→ Written exercise
Reproduce only the top of the records, down to and including the line containing "col = sc.collection".

####################

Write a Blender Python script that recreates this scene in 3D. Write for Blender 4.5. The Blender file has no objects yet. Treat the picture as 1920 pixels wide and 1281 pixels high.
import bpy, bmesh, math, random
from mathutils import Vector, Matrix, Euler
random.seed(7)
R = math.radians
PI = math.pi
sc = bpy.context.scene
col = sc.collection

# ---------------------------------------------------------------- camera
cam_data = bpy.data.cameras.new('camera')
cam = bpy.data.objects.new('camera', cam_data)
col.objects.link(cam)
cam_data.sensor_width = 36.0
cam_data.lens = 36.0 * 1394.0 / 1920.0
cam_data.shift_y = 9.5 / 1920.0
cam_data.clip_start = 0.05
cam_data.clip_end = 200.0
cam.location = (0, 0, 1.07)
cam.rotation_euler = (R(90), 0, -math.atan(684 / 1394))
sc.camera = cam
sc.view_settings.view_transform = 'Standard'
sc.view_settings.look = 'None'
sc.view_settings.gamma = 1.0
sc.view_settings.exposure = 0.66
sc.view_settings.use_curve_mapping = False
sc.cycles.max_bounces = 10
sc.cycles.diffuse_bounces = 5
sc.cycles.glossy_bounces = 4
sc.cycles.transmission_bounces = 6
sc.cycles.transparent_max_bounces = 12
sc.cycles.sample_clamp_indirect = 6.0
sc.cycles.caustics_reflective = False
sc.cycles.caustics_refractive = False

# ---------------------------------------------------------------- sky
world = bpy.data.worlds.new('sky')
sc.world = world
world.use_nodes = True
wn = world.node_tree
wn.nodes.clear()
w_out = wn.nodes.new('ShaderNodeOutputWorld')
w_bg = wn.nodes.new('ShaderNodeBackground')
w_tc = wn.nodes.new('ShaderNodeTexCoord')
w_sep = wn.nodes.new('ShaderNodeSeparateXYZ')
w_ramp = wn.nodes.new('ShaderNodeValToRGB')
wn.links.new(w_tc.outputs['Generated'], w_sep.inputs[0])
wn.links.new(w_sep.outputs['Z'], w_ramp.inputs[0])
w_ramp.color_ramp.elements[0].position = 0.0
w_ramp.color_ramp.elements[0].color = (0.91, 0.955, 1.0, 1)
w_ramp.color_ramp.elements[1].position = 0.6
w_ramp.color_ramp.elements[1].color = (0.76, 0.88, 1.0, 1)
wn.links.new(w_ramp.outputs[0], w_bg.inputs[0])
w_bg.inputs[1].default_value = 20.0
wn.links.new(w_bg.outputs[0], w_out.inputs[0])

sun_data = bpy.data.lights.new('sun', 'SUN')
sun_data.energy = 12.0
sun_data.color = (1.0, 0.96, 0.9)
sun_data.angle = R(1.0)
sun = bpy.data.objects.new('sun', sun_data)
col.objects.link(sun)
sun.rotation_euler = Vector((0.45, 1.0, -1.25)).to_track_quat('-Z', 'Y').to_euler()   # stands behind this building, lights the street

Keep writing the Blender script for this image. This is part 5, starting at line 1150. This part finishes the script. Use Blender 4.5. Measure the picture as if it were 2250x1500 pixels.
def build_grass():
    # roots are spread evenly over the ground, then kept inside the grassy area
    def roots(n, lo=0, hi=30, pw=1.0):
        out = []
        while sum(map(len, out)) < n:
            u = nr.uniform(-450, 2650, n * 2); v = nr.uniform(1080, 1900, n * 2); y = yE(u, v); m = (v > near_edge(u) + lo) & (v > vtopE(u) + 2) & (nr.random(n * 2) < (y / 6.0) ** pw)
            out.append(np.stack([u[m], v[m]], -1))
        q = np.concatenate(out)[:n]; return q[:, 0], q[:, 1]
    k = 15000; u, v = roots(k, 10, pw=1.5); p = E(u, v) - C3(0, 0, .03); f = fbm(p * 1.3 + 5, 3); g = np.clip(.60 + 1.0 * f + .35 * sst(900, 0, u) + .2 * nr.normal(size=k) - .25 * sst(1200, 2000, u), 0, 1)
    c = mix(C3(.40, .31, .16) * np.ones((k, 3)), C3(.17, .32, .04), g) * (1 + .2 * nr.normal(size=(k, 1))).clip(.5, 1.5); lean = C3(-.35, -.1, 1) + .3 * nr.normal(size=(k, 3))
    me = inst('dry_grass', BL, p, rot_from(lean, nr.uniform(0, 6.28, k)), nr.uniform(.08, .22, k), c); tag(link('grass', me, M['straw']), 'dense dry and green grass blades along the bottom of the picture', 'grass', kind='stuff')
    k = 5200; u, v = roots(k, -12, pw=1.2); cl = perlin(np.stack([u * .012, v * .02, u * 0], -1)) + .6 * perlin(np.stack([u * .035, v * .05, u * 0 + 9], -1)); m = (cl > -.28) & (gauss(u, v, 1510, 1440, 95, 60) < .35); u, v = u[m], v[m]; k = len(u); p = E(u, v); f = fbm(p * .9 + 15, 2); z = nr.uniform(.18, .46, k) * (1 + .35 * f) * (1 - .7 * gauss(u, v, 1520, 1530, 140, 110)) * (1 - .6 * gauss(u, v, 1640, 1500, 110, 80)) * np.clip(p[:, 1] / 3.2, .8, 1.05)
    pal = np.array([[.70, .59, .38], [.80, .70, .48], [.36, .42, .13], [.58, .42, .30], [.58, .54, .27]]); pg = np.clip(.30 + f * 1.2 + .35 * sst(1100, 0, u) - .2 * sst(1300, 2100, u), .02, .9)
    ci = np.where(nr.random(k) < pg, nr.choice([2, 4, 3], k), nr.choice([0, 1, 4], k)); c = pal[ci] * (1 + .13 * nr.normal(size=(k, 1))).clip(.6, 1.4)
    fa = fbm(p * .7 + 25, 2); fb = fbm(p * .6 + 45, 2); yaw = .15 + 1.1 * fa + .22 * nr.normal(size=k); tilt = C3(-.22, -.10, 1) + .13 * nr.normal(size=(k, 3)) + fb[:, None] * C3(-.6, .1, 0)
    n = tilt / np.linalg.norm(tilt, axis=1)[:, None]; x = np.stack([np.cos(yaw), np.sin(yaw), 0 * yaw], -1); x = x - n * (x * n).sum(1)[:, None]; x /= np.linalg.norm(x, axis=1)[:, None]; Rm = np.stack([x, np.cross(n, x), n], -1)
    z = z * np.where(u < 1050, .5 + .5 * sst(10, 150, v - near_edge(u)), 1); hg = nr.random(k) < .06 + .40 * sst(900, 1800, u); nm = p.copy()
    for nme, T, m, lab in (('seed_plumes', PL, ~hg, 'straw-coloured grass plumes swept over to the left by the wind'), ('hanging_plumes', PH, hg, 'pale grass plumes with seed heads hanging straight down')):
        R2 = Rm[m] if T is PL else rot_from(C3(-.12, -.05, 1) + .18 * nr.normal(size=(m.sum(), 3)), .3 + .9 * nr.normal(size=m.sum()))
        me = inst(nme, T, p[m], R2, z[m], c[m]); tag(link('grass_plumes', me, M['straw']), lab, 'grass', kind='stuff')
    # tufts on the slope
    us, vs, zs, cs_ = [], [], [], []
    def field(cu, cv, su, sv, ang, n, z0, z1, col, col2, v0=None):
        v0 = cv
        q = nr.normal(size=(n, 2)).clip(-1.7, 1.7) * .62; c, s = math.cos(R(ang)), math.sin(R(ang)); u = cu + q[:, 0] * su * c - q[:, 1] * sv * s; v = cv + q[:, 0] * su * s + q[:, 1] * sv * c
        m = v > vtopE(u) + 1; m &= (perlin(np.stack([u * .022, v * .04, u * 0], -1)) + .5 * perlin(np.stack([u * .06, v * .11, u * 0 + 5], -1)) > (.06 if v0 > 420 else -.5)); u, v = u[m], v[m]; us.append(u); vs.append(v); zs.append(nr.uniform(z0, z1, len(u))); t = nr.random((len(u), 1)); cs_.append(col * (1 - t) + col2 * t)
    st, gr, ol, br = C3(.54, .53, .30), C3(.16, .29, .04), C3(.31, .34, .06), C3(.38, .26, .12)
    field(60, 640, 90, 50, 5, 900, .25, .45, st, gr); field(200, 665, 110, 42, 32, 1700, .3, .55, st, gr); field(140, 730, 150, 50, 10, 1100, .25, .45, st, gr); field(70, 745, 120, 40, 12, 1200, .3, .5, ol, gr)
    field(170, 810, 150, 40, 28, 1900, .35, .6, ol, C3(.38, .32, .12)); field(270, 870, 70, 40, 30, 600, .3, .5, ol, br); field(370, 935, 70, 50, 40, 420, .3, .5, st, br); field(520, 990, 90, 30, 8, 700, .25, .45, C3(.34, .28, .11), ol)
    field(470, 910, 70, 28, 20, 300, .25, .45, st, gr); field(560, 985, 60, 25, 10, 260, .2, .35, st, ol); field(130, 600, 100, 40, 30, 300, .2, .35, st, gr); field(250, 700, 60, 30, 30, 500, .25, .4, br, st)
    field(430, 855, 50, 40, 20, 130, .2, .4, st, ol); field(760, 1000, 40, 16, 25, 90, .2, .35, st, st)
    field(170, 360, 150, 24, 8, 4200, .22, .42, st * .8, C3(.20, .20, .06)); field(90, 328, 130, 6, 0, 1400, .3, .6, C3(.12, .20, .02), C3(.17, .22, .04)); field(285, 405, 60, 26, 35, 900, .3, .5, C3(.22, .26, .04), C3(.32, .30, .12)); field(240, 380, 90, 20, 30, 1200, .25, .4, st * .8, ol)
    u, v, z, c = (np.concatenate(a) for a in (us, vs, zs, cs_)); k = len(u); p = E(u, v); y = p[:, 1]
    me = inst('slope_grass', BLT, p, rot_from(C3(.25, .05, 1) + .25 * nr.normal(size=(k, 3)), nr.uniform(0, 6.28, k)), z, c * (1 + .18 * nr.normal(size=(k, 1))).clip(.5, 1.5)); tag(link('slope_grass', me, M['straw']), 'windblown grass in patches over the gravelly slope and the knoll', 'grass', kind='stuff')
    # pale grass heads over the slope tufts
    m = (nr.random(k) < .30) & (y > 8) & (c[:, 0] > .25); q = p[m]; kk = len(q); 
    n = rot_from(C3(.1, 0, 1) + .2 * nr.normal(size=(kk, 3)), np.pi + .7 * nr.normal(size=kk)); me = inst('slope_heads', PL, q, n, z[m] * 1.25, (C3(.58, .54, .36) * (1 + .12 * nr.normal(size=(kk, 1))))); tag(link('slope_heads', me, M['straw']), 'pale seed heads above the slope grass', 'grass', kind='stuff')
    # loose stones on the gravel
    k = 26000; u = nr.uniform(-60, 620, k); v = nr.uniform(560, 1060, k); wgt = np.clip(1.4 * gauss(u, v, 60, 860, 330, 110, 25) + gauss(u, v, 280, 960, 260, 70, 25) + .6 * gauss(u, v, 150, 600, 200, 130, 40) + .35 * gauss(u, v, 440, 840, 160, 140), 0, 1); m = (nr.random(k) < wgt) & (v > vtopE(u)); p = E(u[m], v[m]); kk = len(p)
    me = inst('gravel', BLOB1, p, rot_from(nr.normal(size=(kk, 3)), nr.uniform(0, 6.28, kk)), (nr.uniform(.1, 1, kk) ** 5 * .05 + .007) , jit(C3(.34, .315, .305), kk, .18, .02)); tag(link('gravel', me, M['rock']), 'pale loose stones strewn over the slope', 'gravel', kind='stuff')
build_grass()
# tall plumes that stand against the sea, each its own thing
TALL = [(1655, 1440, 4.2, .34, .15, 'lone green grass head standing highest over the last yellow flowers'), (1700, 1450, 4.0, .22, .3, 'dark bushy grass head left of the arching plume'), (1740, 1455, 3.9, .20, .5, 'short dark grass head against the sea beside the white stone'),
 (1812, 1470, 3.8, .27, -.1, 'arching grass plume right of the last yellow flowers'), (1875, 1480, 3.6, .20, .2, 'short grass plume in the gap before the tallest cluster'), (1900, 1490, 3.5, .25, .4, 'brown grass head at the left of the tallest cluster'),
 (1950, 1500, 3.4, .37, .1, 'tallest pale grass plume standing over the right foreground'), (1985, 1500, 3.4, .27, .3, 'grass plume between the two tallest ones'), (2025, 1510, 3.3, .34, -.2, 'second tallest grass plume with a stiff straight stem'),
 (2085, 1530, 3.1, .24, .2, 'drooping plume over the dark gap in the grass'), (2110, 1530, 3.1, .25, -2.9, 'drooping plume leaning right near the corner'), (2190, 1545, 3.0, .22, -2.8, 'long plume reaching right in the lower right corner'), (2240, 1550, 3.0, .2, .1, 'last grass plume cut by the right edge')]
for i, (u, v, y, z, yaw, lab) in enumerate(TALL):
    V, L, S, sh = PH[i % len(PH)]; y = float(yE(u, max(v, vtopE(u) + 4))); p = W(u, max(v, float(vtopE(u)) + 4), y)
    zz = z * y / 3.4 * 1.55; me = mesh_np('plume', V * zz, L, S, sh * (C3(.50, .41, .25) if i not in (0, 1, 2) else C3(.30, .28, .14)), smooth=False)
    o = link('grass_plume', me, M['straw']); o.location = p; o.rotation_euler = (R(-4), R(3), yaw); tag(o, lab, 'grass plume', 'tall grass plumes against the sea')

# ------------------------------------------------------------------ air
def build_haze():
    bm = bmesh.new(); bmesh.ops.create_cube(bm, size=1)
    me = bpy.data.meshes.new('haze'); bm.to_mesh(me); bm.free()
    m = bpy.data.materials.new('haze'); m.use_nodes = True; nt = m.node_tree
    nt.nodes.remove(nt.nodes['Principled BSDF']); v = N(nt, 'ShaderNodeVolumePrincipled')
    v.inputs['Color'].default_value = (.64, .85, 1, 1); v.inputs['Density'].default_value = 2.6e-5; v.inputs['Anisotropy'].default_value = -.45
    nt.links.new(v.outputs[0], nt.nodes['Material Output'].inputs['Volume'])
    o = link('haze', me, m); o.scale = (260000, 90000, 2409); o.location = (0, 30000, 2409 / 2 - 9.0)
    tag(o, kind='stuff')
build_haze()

####################

→ Right answer
Write a Blender Python script that recreates this scene in 3D. Write for Blender 4.5. The Blender file has no objects yet. Treat the picture as 1920 pixels wide and 1281 pixels high.
import bpy, bmesh, math, random
from mathutils import Vector, Matrix, Euler
random.seed(7)
R = math.radians
PI = math.pi
sc = bpy.context.scene
col = sc.collection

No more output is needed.